Recent processing work focusing on our architectural records holdings have revealed the variety of fascinating perspective renderings we have in our various fonds and City records series.
One of the more spectacular examples is the Francis Maw rendering of the design for the expanded Hudson’s Bay Company store at Granville and West Georgia streets, in the heart of downtown.

It was created for the architects, Horwood and White, most likely from the design drawings rather than the building itself. It was retained by the architects until its donation to the Archives.
Perspective renderings are architectural drawings, often made by specialist architectural artists, to show the design of a building exterior or interior, garden or other structure, in a naturalistic setting. Functionally, renderings site the designed structure in its immediate environs and usually show it in use, rather than as the decontextualized, empty spaces depicted in floor plans and elevations. The following drawing, while created to show Gerald Hamilton’s design of the Gales residence, also features the extensive gardens being used by figures representing the clients.

Interior perspective renderings will show an entire room or public space with the designed elements—walls, ceiling, floors, windows and finishes—working together, as opposed to contract or construction drawings, which show these elements separately. A good example is the following drawing of Mercer and Mercer’s design for a public swimming pool building, likely for a community centre.

While most renderings are overtly perspective drawings, some are more akin to elevation drawings. The following rendering, from the C.B.K van Norman fonds, depicts the design of store frontages for the construction of Park Royal Mall.

Exterior renderings often include people, surrounding buildings, and the overall environment that the design will or does live within. These drawings depicts articulations of the architect’s creative imagination made accessible to viewers less fluent in the technical language of architecture. Their function is akin to a photograph, but of (usually) not yet built structures.
One of the earliest renderings in our holdings is the drawing of Fred Townley’s design for the Great Northern Railway terminal. The extensive details of not just the building but of the travellers and other members of the crowd in front of the station makes this rendering a standout among those in our holdings.
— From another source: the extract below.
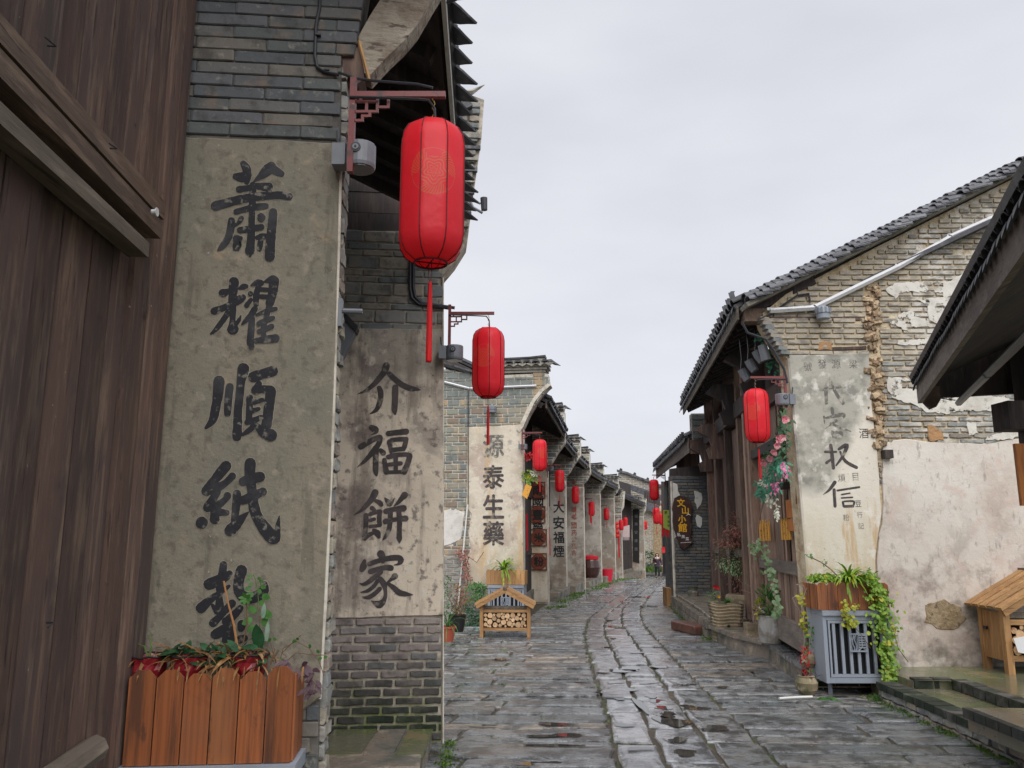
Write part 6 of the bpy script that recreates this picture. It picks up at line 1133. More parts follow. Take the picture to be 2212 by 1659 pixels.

Renderings are created for a number of reasons; most commonly, they depict a design as part of a competition package to win a commission, to promote a design to a client, or as a show piece to promote the work of the architect (like the Hudson’s Bay Store rendering above).
In the case of the Townley drawing of the Great Northern station, we cannot know who executed it, or whether it was submitted as part of the competition package which won Townley the commission. The top and bottom of the drawing were trimmed off before we received it. The considerable care and detail shown indicates it may well have been a competition drawing, created by a specialist renderer.
One rendering which we know was created for a competition is the drawing of R.P.S. Twizzell’s design for the Canadian Memorial Chapel.

Perspective renderings are made for all kinds of designed spaces: buildings, landscapes, the interior fit-out of ships, large non-building structures such as bridges, or streetscapes. George Crawley’s designs for the first-class passenger facilities in two ocean liners for Canadian Pacific Steamships (most likely the Empress of Asia and Empress of Russia) are rare surviving examples of architectural design applied to the interiors of ships.

Perspective renderings have also been made for streetscapes, depicting a series of existing structures. The following example is one of Gastown, made by Vancouver Planning Department staff, likely in relation to the proposed heritage conservation of Maple Tree Square.

Over the course of the 20th century, it became more common for renderings to be created as part of architectural drawing sets, rather than as stand-alone drawings. These renderings were often incorporated into the first page of the set, with the site plan or the drawing index. The following aerial view of the Bloedel Conservatory in Queen Elizabeth Park is incorporated on the first sheet—the drawings index—of a set of architectural drawings submitted to the City in support of the building permit application.

These later drawings are usually simpler and often less overtly decorative than the full-blown artistic renderings of the earlier decades, though they still exist to display the architect’s design to the client and others. The following drawing, by Ross Lort, is the first sheet in a set which includes elevations, floor plans and framing plans for a residence in West Point Grey.

While perspective renderings were originally created to serve a number of purposes during the architectural design process, for researchers they provide some of the most easily accessible documentation of our built heritage.